§ **Set exercise**: Read through the records below and copy each line that uses the word "runs".

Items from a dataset
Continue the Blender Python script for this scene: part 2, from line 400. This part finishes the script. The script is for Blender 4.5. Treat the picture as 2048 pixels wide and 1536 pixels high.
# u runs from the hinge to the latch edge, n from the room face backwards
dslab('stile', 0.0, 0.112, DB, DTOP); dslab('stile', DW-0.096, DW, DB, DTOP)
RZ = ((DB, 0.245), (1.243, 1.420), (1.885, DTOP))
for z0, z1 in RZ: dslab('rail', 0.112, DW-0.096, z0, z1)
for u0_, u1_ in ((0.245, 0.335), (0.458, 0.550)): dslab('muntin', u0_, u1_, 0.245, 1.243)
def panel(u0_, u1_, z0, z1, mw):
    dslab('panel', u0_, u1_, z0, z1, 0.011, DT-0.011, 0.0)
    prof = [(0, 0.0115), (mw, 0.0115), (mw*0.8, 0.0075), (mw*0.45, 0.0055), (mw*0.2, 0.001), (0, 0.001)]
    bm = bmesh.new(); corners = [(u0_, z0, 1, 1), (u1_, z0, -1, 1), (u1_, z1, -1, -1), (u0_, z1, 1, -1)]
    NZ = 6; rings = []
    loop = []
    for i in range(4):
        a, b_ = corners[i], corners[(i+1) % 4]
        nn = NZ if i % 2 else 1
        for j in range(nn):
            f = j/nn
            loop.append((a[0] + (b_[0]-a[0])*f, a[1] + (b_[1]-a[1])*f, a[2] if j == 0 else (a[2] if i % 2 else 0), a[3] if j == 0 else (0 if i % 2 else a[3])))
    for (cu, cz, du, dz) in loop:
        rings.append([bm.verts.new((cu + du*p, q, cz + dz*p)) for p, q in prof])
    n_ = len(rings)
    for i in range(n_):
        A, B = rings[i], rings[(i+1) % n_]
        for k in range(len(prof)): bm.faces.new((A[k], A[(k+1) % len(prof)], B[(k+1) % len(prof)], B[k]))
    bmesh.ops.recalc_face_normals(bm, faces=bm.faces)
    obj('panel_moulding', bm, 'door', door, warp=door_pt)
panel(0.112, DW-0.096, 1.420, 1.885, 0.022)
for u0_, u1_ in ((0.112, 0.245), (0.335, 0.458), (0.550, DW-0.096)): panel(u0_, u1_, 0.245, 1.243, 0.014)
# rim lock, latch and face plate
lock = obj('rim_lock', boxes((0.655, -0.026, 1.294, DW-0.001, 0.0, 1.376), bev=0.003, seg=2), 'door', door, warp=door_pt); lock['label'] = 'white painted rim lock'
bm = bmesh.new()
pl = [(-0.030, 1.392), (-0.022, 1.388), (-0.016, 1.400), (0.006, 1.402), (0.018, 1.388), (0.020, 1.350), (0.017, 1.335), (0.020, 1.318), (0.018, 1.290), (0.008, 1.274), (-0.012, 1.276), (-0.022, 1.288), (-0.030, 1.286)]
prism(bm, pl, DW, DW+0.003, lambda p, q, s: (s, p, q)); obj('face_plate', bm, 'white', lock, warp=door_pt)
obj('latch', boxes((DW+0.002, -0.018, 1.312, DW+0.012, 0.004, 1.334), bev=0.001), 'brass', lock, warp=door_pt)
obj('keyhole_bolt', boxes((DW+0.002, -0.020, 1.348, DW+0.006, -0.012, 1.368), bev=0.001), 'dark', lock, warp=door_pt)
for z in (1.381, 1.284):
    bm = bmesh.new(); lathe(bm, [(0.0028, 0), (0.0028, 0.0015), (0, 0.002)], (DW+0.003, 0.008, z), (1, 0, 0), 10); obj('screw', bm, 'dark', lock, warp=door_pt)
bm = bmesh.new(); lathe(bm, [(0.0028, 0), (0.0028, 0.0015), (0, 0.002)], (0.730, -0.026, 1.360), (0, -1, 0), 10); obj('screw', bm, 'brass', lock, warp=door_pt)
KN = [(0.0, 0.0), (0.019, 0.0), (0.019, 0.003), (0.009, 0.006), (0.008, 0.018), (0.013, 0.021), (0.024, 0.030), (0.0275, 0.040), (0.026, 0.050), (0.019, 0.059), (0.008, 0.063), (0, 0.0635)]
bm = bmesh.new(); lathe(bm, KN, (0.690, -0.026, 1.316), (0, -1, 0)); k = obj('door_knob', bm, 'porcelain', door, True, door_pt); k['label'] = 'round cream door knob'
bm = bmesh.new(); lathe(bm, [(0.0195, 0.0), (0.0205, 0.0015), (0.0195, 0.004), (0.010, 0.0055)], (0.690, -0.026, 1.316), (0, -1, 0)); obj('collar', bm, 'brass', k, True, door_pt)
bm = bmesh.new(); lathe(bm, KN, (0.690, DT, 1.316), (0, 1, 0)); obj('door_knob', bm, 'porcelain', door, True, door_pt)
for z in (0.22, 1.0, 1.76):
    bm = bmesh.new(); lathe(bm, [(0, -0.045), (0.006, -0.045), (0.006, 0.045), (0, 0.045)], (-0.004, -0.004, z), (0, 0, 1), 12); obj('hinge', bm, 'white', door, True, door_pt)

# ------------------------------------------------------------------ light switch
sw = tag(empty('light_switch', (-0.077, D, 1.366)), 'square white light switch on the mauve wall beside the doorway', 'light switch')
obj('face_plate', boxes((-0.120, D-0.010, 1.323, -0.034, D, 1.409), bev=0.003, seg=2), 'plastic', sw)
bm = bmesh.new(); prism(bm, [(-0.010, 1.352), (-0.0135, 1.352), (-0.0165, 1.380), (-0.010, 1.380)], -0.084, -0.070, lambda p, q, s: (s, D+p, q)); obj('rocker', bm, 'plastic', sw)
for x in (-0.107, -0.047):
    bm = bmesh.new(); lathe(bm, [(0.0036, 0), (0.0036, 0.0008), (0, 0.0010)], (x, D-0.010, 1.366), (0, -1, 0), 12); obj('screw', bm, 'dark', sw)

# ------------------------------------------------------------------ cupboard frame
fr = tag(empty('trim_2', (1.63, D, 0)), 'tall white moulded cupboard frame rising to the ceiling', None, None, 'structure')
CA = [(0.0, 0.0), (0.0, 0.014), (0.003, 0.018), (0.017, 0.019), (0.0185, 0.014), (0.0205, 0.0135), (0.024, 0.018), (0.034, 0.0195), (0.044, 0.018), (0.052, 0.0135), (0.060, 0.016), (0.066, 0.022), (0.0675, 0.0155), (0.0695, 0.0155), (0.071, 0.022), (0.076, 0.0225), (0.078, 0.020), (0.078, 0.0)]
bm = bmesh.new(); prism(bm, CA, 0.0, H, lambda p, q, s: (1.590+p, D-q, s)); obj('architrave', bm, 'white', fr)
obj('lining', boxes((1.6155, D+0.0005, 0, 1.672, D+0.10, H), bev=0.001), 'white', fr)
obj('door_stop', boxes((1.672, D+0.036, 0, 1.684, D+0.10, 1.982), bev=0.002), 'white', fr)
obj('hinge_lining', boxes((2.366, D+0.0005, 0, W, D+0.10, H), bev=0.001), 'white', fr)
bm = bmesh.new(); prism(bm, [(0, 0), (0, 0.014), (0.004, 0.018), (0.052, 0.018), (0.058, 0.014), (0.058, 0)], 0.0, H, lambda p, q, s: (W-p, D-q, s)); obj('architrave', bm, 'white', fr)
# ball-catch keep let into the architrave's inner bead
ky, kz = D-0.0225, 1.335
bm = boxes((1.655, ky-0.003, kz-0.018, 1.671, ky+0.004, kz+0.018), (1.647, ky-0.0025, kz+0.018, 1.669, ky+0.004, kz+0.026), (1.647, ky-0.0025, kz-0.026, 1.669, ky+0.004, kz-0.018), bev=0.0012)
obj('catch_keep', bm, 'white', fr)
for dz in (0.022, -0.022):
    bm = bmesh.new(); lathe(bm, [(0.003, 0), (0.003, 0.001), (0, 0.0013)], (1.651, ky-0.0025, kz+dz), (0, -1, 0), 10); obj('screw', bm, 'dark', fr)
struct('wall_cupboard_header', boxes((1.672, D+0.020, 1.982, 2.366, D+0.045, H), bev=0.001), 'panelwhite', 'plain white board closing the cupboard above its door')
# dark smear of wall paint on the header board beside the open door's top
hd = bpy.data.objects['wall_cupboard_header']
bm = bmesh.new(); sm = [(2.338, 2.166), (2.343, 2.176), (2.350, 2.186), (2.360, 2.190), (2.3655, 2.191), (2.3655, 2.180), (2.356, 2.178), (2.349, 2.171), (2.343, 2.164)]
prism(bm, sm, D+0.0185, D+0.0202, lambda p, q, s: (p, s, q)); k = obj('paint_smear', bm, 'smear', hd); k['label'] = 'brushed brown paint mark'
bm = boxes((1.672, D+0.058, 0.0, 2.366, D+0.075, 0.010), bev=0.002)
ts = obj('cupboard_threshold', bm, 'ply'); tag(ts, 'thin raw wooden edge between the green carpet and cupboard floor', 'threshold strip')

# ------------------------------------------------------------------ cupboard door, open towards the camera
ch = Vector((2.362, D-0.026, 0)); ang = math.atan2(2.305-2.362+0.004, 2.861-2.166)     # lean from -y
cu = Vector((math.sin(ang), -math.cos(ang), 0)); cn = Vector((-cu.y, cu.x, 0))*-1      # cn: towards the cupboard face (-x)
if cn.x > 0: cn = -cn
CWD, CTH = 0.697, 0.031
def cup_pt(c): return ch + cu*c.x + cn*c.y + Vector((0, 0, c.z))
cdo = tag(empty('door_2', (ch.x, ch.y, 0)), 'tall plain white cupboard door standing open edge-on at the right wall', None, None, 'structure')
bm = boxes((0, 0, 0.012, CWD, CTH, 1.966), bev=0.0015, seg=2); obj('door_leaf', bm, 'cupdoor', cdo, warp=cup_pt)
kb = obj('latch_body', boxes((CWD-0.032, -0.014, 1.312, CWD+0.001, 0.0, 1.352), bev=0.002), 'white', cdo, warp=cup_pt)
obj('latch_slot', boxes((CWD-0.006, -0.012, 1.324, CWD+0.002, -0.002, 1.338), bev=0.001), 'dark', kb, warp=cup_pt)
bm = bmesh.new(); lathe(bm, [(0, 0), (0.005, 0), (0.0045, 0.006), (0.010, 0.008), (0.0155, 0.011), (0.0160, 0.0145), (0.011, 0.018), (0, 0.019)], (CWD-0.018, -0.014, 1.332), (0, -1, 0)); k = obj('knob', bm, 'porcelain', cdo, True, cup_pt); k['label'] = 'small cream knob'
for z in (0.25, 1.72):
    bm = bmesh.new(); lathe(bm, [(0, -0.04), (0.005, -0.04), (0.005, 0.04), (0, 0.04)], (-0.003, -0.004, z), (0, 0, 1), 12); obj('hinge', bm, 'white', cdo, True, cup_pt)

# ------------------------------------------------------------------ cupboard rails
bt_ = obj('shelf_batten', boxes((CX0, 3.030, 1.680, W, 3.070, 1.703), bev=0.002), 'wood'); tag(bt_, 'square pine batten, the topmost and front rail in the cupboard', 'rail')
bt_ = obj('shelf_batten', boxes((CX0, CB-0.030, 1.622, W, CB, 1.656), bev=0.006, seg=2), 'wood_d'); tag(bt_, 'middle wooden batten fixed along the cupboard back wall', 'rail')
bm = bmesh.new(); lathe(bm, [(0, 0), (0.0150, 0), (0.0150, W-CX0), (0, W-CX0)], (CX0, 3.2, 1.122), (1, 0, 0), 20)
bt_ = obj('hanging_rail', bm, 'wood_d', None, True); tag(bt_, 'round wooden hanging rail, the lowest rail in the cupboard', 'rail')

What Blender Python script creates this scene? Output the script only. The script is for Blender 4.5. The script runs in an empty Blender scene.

§ **Answer for the task**:
# u runs from the hinge to the latch edge, n from the room face backwards
What Blender Python script creates this scene? Output the script only. The script is for Blender 4.5. The script runs in an empty Blender scene.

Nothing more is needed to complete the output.